» Source data
────

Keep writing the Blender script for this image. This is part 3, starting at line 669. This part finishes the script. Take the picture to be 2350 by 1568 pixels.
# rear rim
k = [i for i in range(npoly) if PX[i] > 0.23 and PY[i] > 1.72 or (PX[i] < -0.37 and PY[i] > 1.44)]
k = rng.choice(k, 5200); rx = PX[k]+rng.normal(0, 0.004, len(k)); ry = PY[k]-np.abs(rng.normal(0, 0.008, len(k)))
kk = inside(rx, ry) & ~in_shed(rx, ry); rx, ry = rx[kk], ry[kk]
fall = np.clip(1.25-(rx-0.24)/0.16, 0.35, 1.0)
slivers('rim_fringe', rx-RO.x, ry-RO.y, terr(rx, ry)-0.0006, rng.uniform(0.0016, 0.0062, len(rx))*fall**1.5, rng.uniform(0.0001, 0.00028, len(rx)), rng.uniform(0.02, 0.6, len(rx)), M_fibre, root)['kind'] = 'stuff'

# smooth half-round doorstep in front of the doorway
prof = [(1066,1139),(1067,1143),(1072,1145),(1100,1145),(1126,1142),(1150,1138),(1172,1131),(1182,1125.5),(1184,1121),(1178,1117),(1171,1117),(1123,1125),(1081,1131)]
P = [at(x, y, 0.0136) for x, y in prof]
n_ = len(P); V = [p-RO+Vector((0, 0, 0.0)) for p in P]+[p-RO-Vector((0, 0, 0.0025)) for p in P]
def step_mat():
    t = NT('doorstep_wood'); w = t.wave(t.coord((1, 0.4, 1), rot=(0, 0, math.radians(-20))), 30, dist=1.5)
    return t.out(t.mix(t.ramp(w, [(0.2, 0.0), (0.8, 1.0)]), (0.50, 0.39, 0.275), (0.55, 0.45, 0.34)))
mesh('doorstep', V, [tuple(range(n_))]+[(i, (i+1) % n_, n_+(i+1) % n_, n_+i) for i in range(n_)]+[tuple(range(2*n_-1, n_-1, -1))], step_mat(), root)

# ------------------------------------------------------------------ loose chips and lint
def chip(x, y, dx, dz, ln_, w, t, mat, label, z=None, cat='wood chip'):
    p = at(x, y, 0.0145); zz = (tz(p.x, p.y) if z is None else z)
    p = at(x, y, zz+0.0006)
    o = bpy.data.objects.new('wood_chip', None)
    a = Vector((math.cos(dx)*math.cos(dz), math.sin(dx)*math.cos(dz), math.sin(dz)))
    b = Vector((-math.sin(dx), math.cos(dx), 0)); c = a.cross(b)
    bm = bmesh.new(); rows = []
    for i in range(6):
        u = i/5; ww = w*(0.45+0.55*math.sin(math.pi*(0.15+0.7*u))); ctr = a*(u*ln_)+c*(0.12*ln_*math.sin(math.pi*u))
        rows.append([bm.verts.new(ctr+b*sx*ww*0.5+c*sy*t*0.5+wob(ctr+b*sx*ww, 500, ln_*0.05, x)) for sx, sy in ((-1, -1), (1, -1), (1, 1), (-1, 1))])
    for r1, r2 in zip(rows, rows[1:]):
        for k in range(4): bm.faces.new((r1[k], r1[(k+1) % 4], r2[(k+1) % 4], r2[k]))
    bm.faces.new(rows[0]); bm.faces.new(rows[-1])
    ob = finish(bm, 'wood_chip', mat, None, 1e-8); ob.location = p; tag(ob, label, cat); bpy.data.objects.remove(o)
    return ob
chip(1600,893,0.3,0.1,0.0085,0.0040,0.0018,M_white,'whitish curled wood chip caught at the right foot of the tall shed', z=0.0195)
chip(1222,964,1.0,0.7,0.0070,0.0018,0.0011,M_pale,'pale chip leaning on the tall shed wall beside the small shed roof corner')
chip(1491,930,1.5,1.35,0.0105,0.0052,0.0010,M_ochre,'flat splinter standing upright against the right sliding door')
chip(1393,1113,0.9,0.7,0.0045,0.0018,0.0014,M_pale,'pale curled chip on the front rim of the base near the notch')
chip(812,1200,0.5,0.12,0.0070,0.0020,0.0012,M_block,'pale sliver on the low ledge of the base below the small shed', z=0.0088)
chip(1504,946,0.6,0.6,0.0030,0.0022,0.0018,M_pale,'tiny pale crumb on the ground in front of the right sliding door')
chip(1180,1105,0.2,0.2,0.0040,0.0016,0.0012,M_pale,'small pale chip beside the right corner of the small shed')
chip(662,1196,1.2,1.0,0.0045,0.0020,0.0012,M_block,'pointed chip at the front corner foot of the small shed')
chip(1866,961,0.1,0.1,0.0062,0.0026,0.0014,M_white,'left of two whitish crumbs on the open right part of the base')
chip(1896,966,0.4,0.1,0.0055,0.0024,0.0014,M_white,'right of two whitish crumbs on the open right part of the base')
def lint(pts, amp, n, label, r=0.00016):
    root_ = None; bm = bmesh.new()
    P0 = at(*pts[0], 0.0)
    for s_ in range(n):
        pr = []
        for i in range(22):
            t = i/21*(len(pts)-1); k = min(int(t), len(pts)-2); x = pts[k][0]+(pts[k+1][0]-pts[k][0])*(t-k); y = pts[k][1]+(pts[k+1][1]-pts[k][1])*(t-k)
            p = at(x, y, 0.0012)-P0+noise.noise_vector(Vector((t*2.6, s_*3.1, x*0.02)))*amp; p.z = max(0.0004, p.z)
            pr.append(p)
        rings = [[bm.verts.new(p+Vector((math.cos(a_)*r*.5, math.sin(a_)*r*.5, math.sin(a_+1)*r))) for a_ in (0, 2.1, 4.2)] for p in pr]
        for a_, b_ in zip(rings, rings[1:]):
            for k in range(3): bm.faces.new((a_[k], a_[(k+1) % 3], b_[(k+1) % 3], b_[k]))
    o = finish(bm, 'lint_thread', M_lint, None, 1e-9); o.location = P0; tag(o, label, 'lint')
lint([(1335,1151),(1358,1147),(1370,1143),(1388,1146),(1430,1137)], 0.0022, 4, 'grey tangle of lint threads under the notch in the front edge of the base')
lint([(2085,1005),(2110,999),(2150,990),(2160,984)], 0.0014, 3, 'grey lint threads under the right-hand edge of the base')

────

» Problem
Write out each line of the data above again, exactly as given.

» Result of this task
Keep writing the Blender script for this image. This is part 3, starting at line 669. This part finishes the script. Take the picture to be 2350 by 1568 pixels.
# rear rim
k = [i for i in range(npoly) if PX[i] > 0.23 and PY[i] > 1.72 or (PX[i] < -0.37 and PY[i] > 1.44)]
k = rng.choice(k, 5200); rx = PX[k]+rng.normal(0, 0.004, len(k)); ry = PY[k]-np.abs(rng.normal(0, 0.008, len(k)))
kk = inside(rx, ry) & ~in_shed(rx, ry); rx, ry = rx[kk], ry[kk]
fall = np.clip(1.25-(rx-0.24)/0.16, 0.35, 1.0)
slivers('rim_fringe', rx-RO.x, ry-RO.y, terr(rx, ry)-0.0006, rng.uniform(0.0016, 0.0062, len(rx))*fall**1.5, rng.uniform(0.0001, 0.00028, len(rx)), rng.uniform(0.02, 0.6, len(rx)), M_fibre, root)['kind'] = 'stuff'

# smooth half-round doorstep in front of the doorway
prof = [(1066,1139),(1067,1143),(1072,1145),(1100,1145),(1126,1142),(1150,1138),(1172,1131),(1182,1125.5),(1184,1121),(1178,1117),(1171,1117),(1123,1125),(1081,1131)]
P = [at(x, y, 0.0136) for x, y in prof]
n_ = len(P); V = [p-RO+Vector((0, 0, 0.0)) for p in P]+[p-RO-Vector((0, 0, 0.0025)) for p in P]
def step_mat():
    t = NT('doorstep_wood'); w = t.wave(t.coord((1, 0.4, 1), rot=(0, 0, math.radians(-20))), 30, dist=1.5)
    return t.out(t.mix(t.ramp(w, [(0.2, 0.0), (0.8, 1.0)]), (0.50, 0.39, 0.275), (0.55, 0.45, 0.34)))
mesh('doorstep', V, [tuple(range(n_))]+[(i, (i+1) % n_, n_+(i+1) % n_, n_+i) for i in range(n_)]+[tuple(range(2*n_-1, n_-1, -1))], step_mat(), root)

# ------------------------------------------------------------------ loose chips and lint
def chip(x, y, dx, dz, ln_, w, t, mat, label, z=None, cat='wood chip'):
    p = at(x, y, 0.0145); zz = (tz(p.x, p.y) if z is None else z)
    p = at(x, y, zz+0.0006)
    o = bpy.data.objects.new('wood_chip', None)
    a = Vector((math.cos(dx)*math.cos(dz), math.sin(dx)*math.cos(dz), math.sin(dz)))
    b = Vector((-math.sin(dx), math.cos(dx), 0)); c = a.cross(b)
    bm = bmesh.new(); rows = []
    for i in range(6):
        u = i/5; ww = w*(0.45+0.55*math.sin(math.pi*(0.15+0.7*u))); ctr = a*(u*ln_)+c*(0.12*ln_*math.sin(math.pi*u))
        rows.append([bm.verts.new(ctr+b*sx*ww*0.5+c*sy*t*0.5+wob(ctr+b*sx*ww, 500, ln_*0.05, x)) for sx, sy in ((-1, -1), (1, -1), (1, 1), (-1, 1))])
    for r1, r2 in zip(rows, rows[1:]):
        for k in range(4): bm.faces.new((r1[k], r1[(k+1) % 4], r2[(k+1) % 4], r2[k]))
    bm.faces.new(rows[0]); bm.faces.new(rows[-1])
    ob = finish(bm, 'wood_chip', mat, None, 1e-8); ob.location = p; tag(ob, label, cat); bpy.data.objects.remove(o)
    return ob
chip(1600,893,0.3,0.1,0.0085,0.0040,0.0018,M_white,'whitish curled wood chip caught at the right foot of the tall shed', z=0.0195)
chip(1222,964,1.0,0.7,0.0070,0.0018,0.0011,M_pale,'pale chip leaning on the tall shed wall beside the small shed roof corner')
chip(1491,930,1.5,1.35,0.0105,0.0052,0.0010,M_ochre,'flat splinter standing upright against the right sliding door')
chip(1393,1113,0.9,0.7,0.0045,0.0018,0.0014,M_pale,'pale curled chip on the front rim of the base near the notch')
chip(812,1200,0.5,0.12,0.0070,0.0020,0.0012,M_block,'pale sliver on the low ledge of the base below the small shed', z=0.0088)
chip(1504,946,0.6,0.6,0.0030,0.0022,0.0018,M_pale,'tiny pale crumb on the ground in front of the right sliding door')
chip(1180,1105,0.2,0.2,0.0040,0.0016,0.0012,M_pale,'small pale chip beside the right corner of the small shed')
chip(662,1196,1.2,1.0,0.0045,0.0020,0.0012,M_block,'pointed chip at the front corner foot of the small shed')
chip(1866,961,0.1,0.1,0.0062,0.0026,0.0014,M_white,'left of two whitish crumbs on the open right part of the base')
chip(1896,966,0.4,0.1,0.0055,0.0024,0.0014,M_white,'right of two whitish crumbs on the open right part of the base')
def lint(pts, amp, n, label, r=0.00016):
    root_ = None; bm = bmesh.new()
    P0 = at(*pts[0], 0.0)
    for s_ in range(n):
        pr = []
        for i in range(22):
            t = i/21*(len(pts)-1); k = min(int(t), len(pts)-2); x = pts[k][0]+(pts[k+1][0]-pts[k][0])*(t-k); y = pts[k][1]+(pts[k+1][1]-pts[k][1])*(t-k)
            p = at(x, y, 0.0012)-P0+noise.noise_vector(Vector((t*2.6, s_*3.1, x*0.02)))*amp; p.z = max(0.0004, p.z)
            pr.append(p)
        rings = [[bm.verts.new(p+Vector((math.cos(a_)*r*.5, math.sin(a_)*r*.5, math.sin(a_+1)*r))) for a_ in (0, 2.1, 4.2)] for p in pr]
        for a_, b_ in zip(rings, rings[1:]):
            for k in range(3): bm.faces.new((a_[k], a_[(k+1) % 3], b_[(k+1) % 3], b_[k]))
    o = finish(bm, 'lint_thread', M_lint, None, 1e-9); o.location = P0; tag(o, label, 'lint')
lint([(1335,1151),(1358,1147),(1370,1143),(1388,1146),(1430,1137)], 0.0022, 4, 'grey tangle of lint threads under the notch in the front edge of the base')
lint([(2085,1005),(2110,999),(2150,990),(2160,984)], 0.0014, 3, 'grey lint threads under the right-hand edge of the base')